The MySpace party boy Corey Delaney (or Corey Wortington according to the TV news) who through the alcohol fueled party that led him to become an overnight celebrity in Australia is now apparently gone missing after his parents returned home from their Queensland holiday and did not find him at their home.  I would not worry to much about Corey because he may just be interviewing for a new job:

Party boy Corey, 16, has been offered the chance of making up to $20,000 as a promoter after his wild and boozy party grabbed the attention of global media.

He has so far refused to return home to face the wrath of his parents, and instead is planning another party to be held somewhere in Narre Warren in two weeks’ time.

"Yeah, it’s been pretty fun," he told Channel Nine.

"I’m having another big pary in two weeks."

"I don’t really want to (go home), I’m going out with my mates and stuff, and don’t want to go home.

The teen enraged his parents and police after notching up a $20,000 riot bill from his bash, and has since gone to ground.  [Herald-Sun]

With the increased fame he is getting, he will be able to pay off his $20,000 bill in no time and is probably the least of his worries at this point.  If you want Corey Delaney to throw a party for you guess what, he has his own party planner website.  Here are his prices:

Prices:

$200: For two hundred bucks I’ll get a bag of chips, some cruisers and maybe a strippa. It’ll be awesome. Everyone says so.

$500: For five hundred bucks I’ll get a six bags of chips, a group of sixteen year old girls who are really easy (my mate reckons he’s banged like five of them) heaps of cruisers and UDL’s coz they’re awesome and a TV Rock album because they make the party GO OFF.
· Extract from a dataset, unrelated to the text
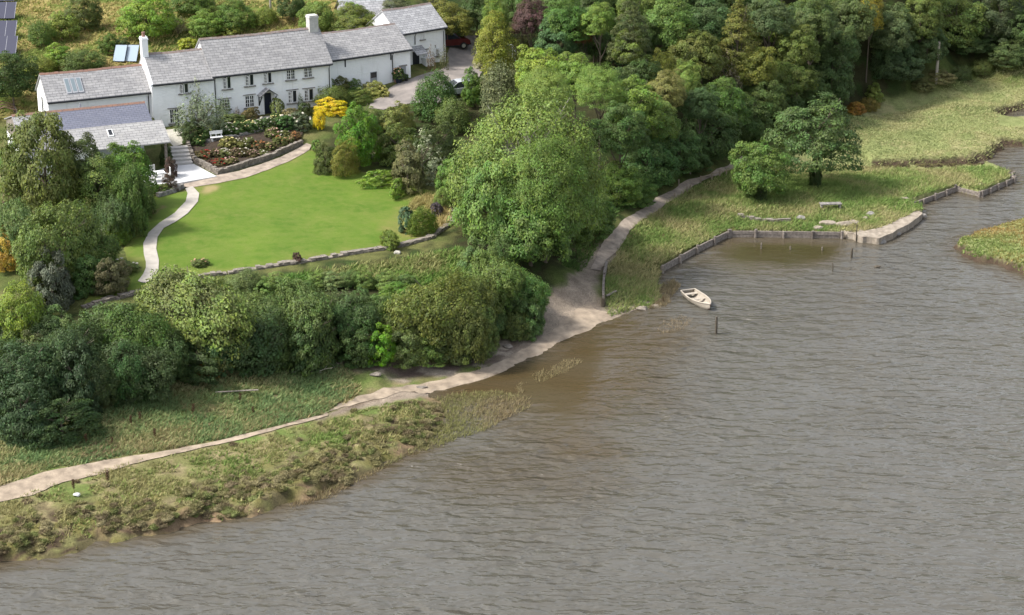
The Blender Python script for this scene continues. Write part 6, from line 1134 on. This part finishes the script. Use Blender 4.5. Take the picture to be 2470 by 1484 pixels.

$1000: For $1000 I’ll get all of the above, plus fireworks so that the police will be called and you might make the news.

$20,000: For $20,000 I’ll make you internationally famous by getting 500 idiots to attack police cars. Of course, you will have to pay $20,000 to clean up the mess but shit happens and it’s not my fault.

It looks like Australia has their very own male Paris Hilton.